### Written instruction
Reproduce, please, only the lines from the first line below to the line containing "w.node_tree.nodes['Background'].inputs[1].default_value = 1.35", inclusive.

### Supplied material
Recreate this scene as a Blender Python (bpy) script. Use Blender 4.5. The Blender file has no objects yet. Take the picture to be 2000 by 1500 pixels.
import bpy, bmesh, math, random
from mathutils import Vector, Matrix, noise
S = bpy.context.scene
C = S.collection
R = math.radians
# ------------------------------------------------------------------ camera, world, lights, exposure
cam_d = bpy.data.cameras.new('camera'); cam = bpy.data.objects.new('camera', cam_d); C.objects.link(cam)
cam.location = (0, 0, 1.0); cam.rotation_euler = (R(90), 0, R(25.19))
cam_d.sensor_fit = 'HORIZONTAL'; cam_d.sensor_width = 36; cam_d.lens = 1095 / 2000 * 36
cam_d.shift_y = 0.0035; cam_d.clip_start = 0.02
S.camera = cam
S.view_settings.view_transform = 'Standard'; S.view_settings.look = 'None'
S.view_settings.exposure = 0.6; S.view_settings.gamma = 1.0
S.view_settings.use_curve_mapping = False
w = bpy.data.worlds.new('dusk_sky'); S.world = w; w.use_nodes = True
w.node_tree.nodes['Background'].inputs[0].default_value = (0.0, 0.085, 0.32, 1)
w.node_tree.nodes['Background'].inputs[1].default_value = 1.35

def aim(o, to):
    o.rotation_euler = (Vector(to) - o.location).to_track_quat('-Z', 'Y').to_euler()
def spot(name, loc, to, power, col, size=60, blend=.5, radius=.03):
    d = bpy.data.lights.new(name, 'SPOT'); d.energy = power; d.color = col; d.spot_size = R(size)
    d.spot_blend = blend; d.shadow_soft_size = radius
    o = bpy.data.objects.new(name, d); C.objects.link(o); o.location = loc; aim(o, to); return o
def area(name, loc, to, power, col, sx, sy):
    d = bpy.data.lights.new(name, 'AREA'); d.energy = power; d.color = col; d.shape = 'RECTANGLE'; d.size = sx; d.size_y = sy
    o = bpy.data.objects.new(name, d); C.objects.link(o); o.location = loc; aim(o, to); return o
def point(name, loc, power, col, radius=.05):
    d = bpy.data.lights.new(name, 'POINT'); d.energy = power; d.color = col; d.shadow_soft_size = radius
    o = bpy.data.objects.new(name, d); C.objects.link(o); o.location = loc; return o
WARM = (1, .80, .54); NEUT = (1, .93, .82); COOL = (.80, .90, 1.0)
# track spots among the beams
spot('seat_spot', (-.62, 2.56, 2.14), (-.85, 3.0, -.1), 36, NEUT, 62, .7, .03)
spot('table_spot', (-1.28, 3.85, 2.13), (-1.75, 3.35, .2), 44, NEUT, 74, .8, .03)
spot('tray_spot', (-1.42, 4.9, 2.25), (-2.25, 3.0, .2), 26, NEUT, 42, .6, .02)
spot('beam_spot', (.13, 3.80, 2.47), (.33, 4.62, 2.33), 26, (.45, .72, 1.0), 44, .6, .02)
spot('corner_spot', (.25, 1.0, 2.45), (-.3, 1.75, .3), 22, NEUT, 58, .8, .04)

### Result
Recreate this scene as a Blender Python (bpy) script. Use Blender 4.5. The Blender file has no objects yet. Take the picture to be 2000 by 1500 pixels.
import bpy, bmesh, math, random
from mathutils import Vector, Matrix, noise
S = bpy.context.scene
C = S.collection
R = math.radians
# ------------------------------------------------------------------ camera, world, lights, exposure
cam_d = bpy.data.cameras.new('camera'); cam = bpy.data.objects.new('camera', cam_d); C.objects.link(cam)
cam.location = (0, 0, 1.0); cam.rotation_euler = (R(90), 0, R(25.19))
cam_d.sensor_fit = 'HORIZONTAL'; cam_d.sensor_width = 36; cam_d.lens = 1095 / 2000 * 36
cam_d.shift_y = 0.0035; cam_d.clip_start = 0.02
S.camera = cam
S.view_settings.view_transform = 'Standard'; S.view_settings.look = 'None'
S.view_settings.exposure = 0.6; S.view_settings.gamma = 1.0
S.view_settings.use_curve_mapping = False
w = bpy.data.worlds.new('dusk_sky'); S.world = w; w.use_nodes = True
w.node_tree.nodes['Background'].inputs[0].default_value = (0.0, 0.085, 0.32, 1)
w.node_tree.nodes['Background'].inputs[1].default_value = 1.35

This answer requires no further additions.